_THE EXERCISE_: Below are records that hold pictures; write out only the lines from their start through the line with "far_cage('thin rebar pair tied", exactly, and drop the pictures.

_DATA ENTRIES_:

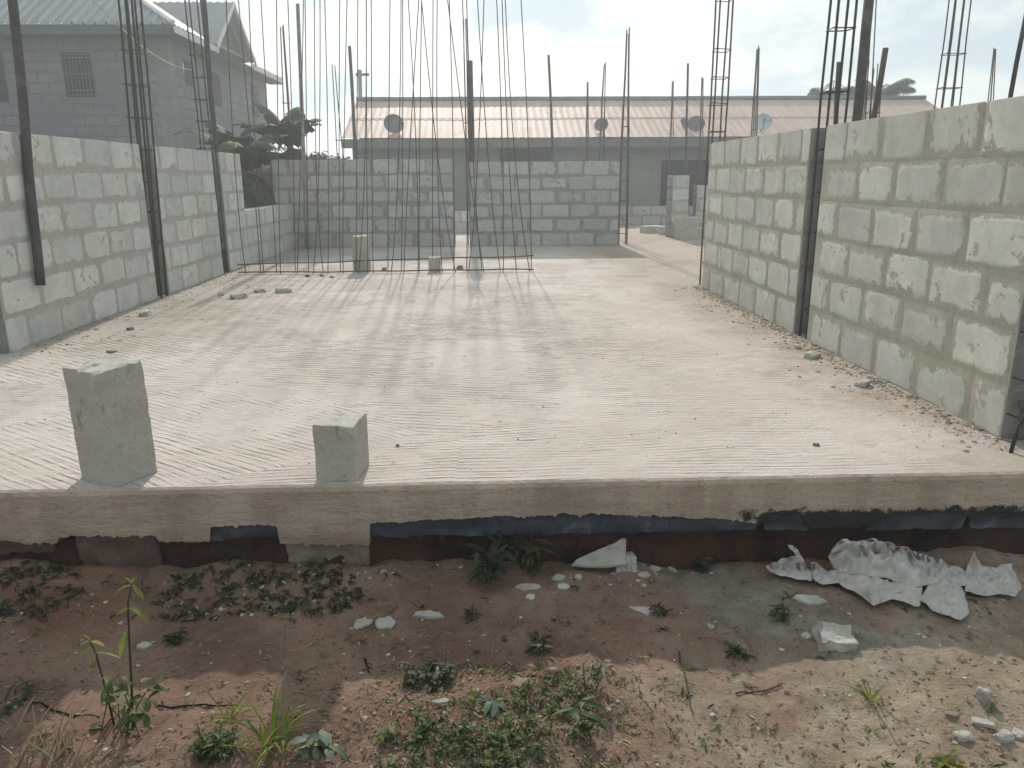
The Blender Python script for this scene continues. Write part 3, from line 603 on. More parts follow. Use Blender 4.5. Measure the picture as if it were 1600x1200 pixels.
far_cage('wide rebar cage with close hoops behind the tall end of the right wall', (1480, 165), (1503, -25), 8.6, 32, 6, 0.75, (1.65, 1.8, 2.06, 2.4), 0.0075, 0.0, 12)
far_cage('small pointed rebar cage on the skyline above the right wall', (1548, 155), (1553, 86), 12, 11, 4, 0.15, (1.9,), 0.008, 0.0, 13)
far_cage('thin rebar pair behind the slanting pole', (1362, 182), (1368, 110), 9, 16, 4, 0.9, (1.7, 1.85), 0.006, 0.0, 14)
far_cage('thin rebar pair tied to the tallest thick pole', (1356, 185), (1367, -30), 7.0, 8, 2, 0.9, (), 0.005, 0.0, 15)

# ------------------------------------------------------------------ pink roofed house behind
def corrugated(mb, a, b, up, pitch=0.11, amp=0.018, mi=0):
    """sheet from eave line a-b rising by vector up, ribs running along up"""
    a, b, up = Vector(a), Vector(b), Vector(up); n = max(4, int((b - a).length / (pitch / 2))); N = (b - a).cross(up).normalized()
    rows = [[], [], []]
    for i in range(n + 1):
        p = a.lerp(b, i / n) + N * (amp if i % 2 else -amp)
        for k in range(3): rows[k].append(p + up * (k / 2) + N * (0.012 * nz(i * 0.05, k * 3.1)))
    mb.grid(rows, mi)
house = thing('bungalow', 'long low bungalow with faded pink metal roof behind the site', 'house', (5, 22.6, -0.4))
x0, x1, ye, yr_, ze, zr = -3.88, 13.75, 22.0, 25.0, 2.22, 3.46
mb = MB(); corrugated(mb, (x0, ye, ze), (x1, ye, ze), (0, yr_ - ye, zr - ze), 0.20, 0.0045); corrugated(mb, (x1, 28.0, ze), (x0, 28.0, ze), (0, yr_ - 28.0, zr - ze), 0.24, 0.022)
mb.obox((x0, 23.42, ze + 0.413 * 1.42 + 0.012), (x1 - x0, 0, 0), (0, 0.03, 0.0124), (0, 0, 0.012))
roof = mb.build('roof', M['roof_pink'], house)
mb = MB()
for i in range(48): mb.tube([(x0 + (x1 - x0) * i / 48, yr_ - 0.02, zr + 0.03 + 0.01 * nz(i * 0.4)), (x0 + (x1 - x0) * (i + 1) / 48, yr_ - 0.02, zr + 0.03 + 0.01 * nz(i * 0.4 + 0.4))], 0.075, 6)
mb.build('ridge_cap', M['fascia'], roof)
mb = MB(); mb.box((x0, ye + 0.03, ze - 0.26), (x1, ye + 0.07, ze - 0.02)); mb.box((x0 + 0.02, ye + 0.07, ze - 0.24), (x1 - .02, 22.62, ze - 0.20)); mb.build('fascia', M['fascia'], house)
mb = MB()
for (a, b) in ((x0 + 0.25, 0.40), (1.95, 5.03), (7.2, x1 - 0.3)): mb.box((a, 22.6, -0.4), (b, 22.8, 2.03))
mb.box((0.40, 22.6, -0.4), (1.95, 22.8, 0.9)); mb.box((x0 + 0.25, 22.8, -0.4), (x0 + 0.45, 27.8, 2.03)); mb.box((x1 - 0.5, 22.8, -0.4), (x1 - 0.3, 27.8, 2.03)); mb.box((x0 + .45, 27.6, -0.4), (x1 - .5, 27.8, 2.03))
mb.box((5.03, 22.6, 1.62), (7.2, 22.8, 2.03)); mb.box((x0 + .45, 25.0, -0.4), (x1 - .5, 25.1, 2.03)); mb.box((x0 + 0.3, 22.65, 2.032), (x1 - 0.35, 27.7, 2.06))
mb.build('wall', M['render_grey'], house)
for s in (0, 1):                                  # gable ends
    mb = MB(); X = x0 + 0.3 if s == 0 else x1 - 0.4; b = len(mb.v)
    for dx in (0, 0.1): mb.v += [(X + dx, 22.8, 2.062), (X + dx, 27.6, 2.062), (X + dx, yr_, zr - 0.06)]
    for q in ((0, 1, 2), (5, 4, 3), (0, 3, 4, 1), (1, 4, 5, 2), (2, 5, 3, 0)): mb.face([b + i for i in q])
    mb.build('gable', M['render_grey'], house)
mb = MB(); mb.box((0.45, 22.72, 0.9), (1.9, 22.76, 2.03)); mb.build('window', M['dark'], house)
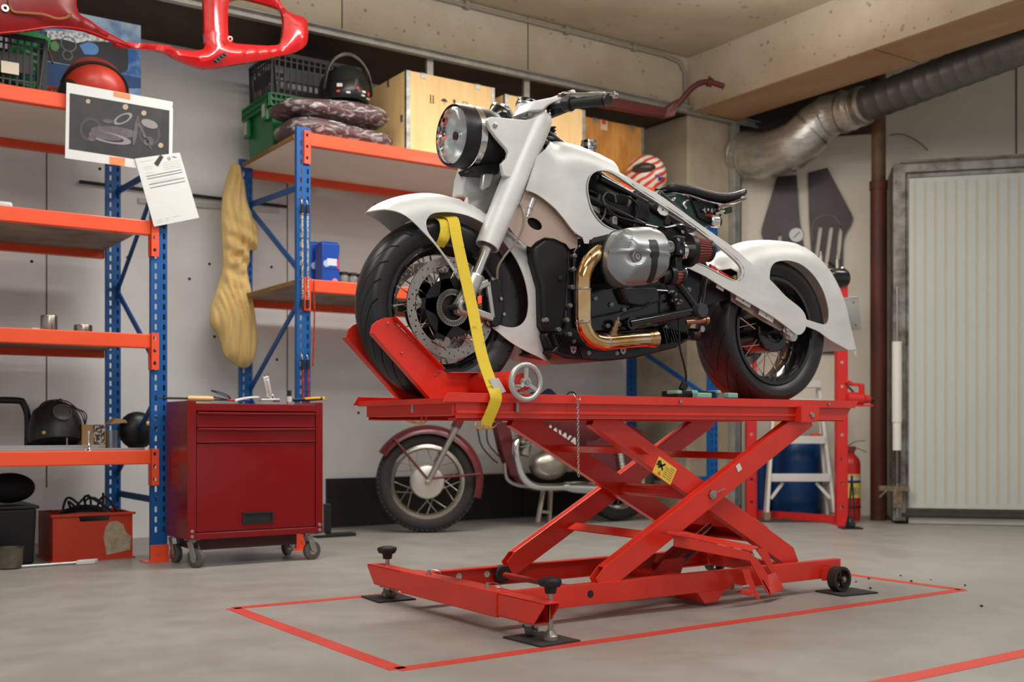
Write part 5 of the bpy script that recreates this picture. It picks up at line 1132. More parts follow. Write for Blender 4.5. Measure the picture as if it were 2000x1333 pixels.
# ---- middle rack
r2 = thing('pallet_rack', (3.9, 6.0, 0), 'blue and orange steel rack in the middle holding wooden boxes above the old motorbike', 'rack')
F2, B2, U2, U3 = 5.60, 6.47, 2.37, 5.44
for u in (U2, U3):
    for v in (F2, B2): post(r2, u, v, 2.30); foot(r2, u, v)
for z, hb in ((2.275, .072), (1.475, .07)):
    beam(r2, U2+.075, U3, F2-.004, z, hb, left=True); beam(r2, U2+.075, U3, B2+.03, z, hb, front=False, right=False)
    m = MB(); m.box((U2+.02, F2+.041, z-.026), (U3+.06, B2+.03, z-.004)); m.build('shelf_board', BOARD if z > 2 else mat('worn_shelf_board', (0, 0, 0)), r2, smooth=0)
    m = MB(); m.box((U2+.012, F2+.075, z-.026), (U2+.0195, B2+.0, z-.002)); m.build('board_edge', PLYEDGE, r2, smooth=0)
uf = U2+.066
def br2(a, b, u): 
    p = PV(*a, F2+.05); q = PV(*b, B2+.02); p.x = q.x = u; brace(r2, p, q)
br2((577, 360), (487, 401), U2+.066); br2((577, 540), (487, 408), U2+.066); br2((577, 568), (474, 765), U2+.066); br2((577, 985), (474, 775), U2+.066)
br2((1386, 775), (1240, 672), U3+.03); br2((1386, 786), (1236, 930), U3+.03); br2((1386, 936), (1240, 933), U3+.03)
# cords hung on the front upright
cord_bw = mat('black_white_cord', (60, 58, 56), .7, rgb2=(205, 200, 190), scale=160, lo=.47, hi=.53); cord_r = mat('red_cord', (196, 40, 44), .7, rgb2=(96, 16, 22), scale=140, lo=.45, hi=.55)
for (x0, y0, y1, mt, lab) in ((591, 408, 592, cord_bw, 'black and white bungee cord hooked on the blue upright'), (592, 712, 800, cord_r, 'red bungee cord hooked low on the blue upright')):
    a = PV(x0, y0, F2-.022); b = PV(x0, y1, F2-.022)
    t = thing('bungee_cord', (a.x, F2-.02, b.z), lab, 'cord')
    for k in (0, .031):
        m = MB(); m.cyl((a.x+k, F2-.018, a.z), (b.x+k+.002, F2-.018, b.z), .0055, 8); m.build('elastic_cord', mt, t)
        m = MB(); m.cyl((a.x+k, F2-.018, a.z-.02), (a.x+k, F2-.018, a.z+.025), .010, 10); m.cyl((b.x+k, F2-.018, b.z-.025), (b.x+k, F2-.018, b.z+.02), .010, 10) if y1 < 700 else None
        m.build('cord_hook', SOFTB, t)
        m = MB(); m.tube(spline([(a.x+k, F2-.018, a.z+.02), (a.x+k-.004, F2-.012, a.z+.05), (a.x+k-.010, F2+.004, a.z+.06)], 5), .003, 6); m.build('wire_hook', STEEL, t)
a = PV(613, 548, F2-.02); b = PV(611, 716, F2-.02); m = MB(); m.tube(spline([a, (a+b)/2+Vector((.006, 0, 0)), b], 6), .0045, 8); tag(m.build('red_rope', cord_r), 'thin red rope hanging straight from the middle shelf of the rack', 'rope')
# ---- yellow coverall hanging at the rear upright
yc = mat('ochre_cotton', (236, 202, 132), .85, var=.06, scale=5, bump=.12, bscale=90, sheen=.3)
ol = [(457, 317), (465, 316), (473, 320), (477, 337), (482, 356), (488, 394), (501, 424), (509, 457), (506, 487), (493, 487), (492, 510), (487, 525), (493, 555), (501, 600), (508, 656), (504, 694), (489, 717), (470, 715), (444, 694), (432, 656), (416, 632), (417, 600), (429, 562), (440, 517), (437, 431), (440, 382), (447, 349)]
VC = B2-.03
O = [Vector((p.x, p.z)) for p in (PV(x, y, VC-.04) for x, y in smooth_px(ol+[ol[0]], 3)[:-1])]
V, T = region(O, [], .011)
def cover(p, back):
    d = pol_d(p, O, True); k = 1-math.exp(-d/.03)
    z = p.y; x = p.x
    w_ = x+.030*math.sin(z*4.2)+.012*math.sin(z*13); f = .034*abs(math.sin(w_*46))**.7+.020*abs(math.sin(w_*83+z*3+1.3))**.6-.028+.008*math.sin(w_*170+z*22)
    hz = .026*math.sin(z*62+x*30)*math.exp(-((z-1.72)/.16)**2)+.012*math.sin(z*90-x*50)*math.exp(-((z-1.68)/.1)**2)
    return k*(.055+f+hz) if not back else -.012*k
m = MB(); m.add([Vector((p.x, VC-cover(p, 0), p.y)) for p in V], T); m.add([Vector((p.x, VC+.012-cover(p, 1)*.2, p.y)) for p in V], [tuple(reversed(t)) for t in T])
tag(m.build('work_coverall', yc, smooth=180), 'ochre yellow work coverall hanging on the rear blue upright', 'coverall')
# black steel rails fixed to the wall
for (x0, y0, x1, y1) in ((155, 355, 560, 404),):
    a, b = PV(x0, y0, WB-.02), PV(x1, y1, WB-.02)
    m = MB(); m.bar(a, b, .03, .014, (0, 1, 0)); struct(m.build('trim_12', SOFTB, smooth=0))
m = MB(); a, b = PV(270, 392, WB-.01), PV(545, 412, WB-.01); m.bar(a, b, .012, .03); struct(m.build('trim_13', mat('white_wall_rail', (206, 204, 200), .5), smooth=0))
# ---- print and sheet taped to the left rack
VP_ = F1-.03
pr_ = thing('taped_print', (PV(230, 250, VP_).x, VP_, PV(230, 328, VP_).z), 'large white print with a dark blurred motorcycle picture taped to the left rack', 'print')
def poly(px, v, th, name, m_, par): 
    m = MB(); m.prism([PV(x, y, v) for x, y in px], (0, th, 0)); return m.build(name, m_, par, smooth=0)
poly([(130, 161), (337.5, 199), (337.5, 206), (336, 209), (338, 213), (336, 341), (264, 328), (127, 309)], VP_, .0008, 'print_sheet', PAPER, pr_)
pic = poly([(136.4, 182), (331, 216), (329.6, 321), (134.7, 291)], VP_-.0010, .0008, 'dark_picture', mat('dark_picture_print', (38, 39, 40), .6, rgb2=(54, 52, 53), scale=7), pr_)
gm = mat('picture_grey', (98, 90, 92), .6, rgb2=(76, 70, 72), scale=20); gm2 = mat('picture_light', (134, 126, 128), .6); gm3 = mat('picture_mid', (66, 63, 65), .6); tan_ = mat('picture_dot', (172, 152, 126), .6)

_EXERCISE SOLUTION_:
The Blender Python script for this scene continues. Write part 3, from line 603 on. More parts follow. Use Blender 4.5. Measure the picture as if it were 1600x1200 pixels.
far_cage('wide rebar cage with close hoops behind the tall end of the right wall', (1480, 165), (1503, -25), 8.6, 32, 6, 0.75, (1.65, 1.8, 2.06, 2.4), 0.0075, 0.0, 12)
far_cage('small pointed rebar cage on the skyline above the right wall', (1548, 155), (1553, 86), 12, 11, 4, 0.15, (1.9,), 0.008, 0.0, 13)
far_cage('thin rebar pair behind the slanting pole', (1362, 182), (1368, 110), 9, 16, 4, 0.9, (1.7, 1.85), 0.006, 0.0, 14)
far_cage('thin rebar pair tied to the tallest thick pole', (1356, 185), (1367, -30), 7.0, 8, 2, 0.9, (), 0.005, 0.0, 15)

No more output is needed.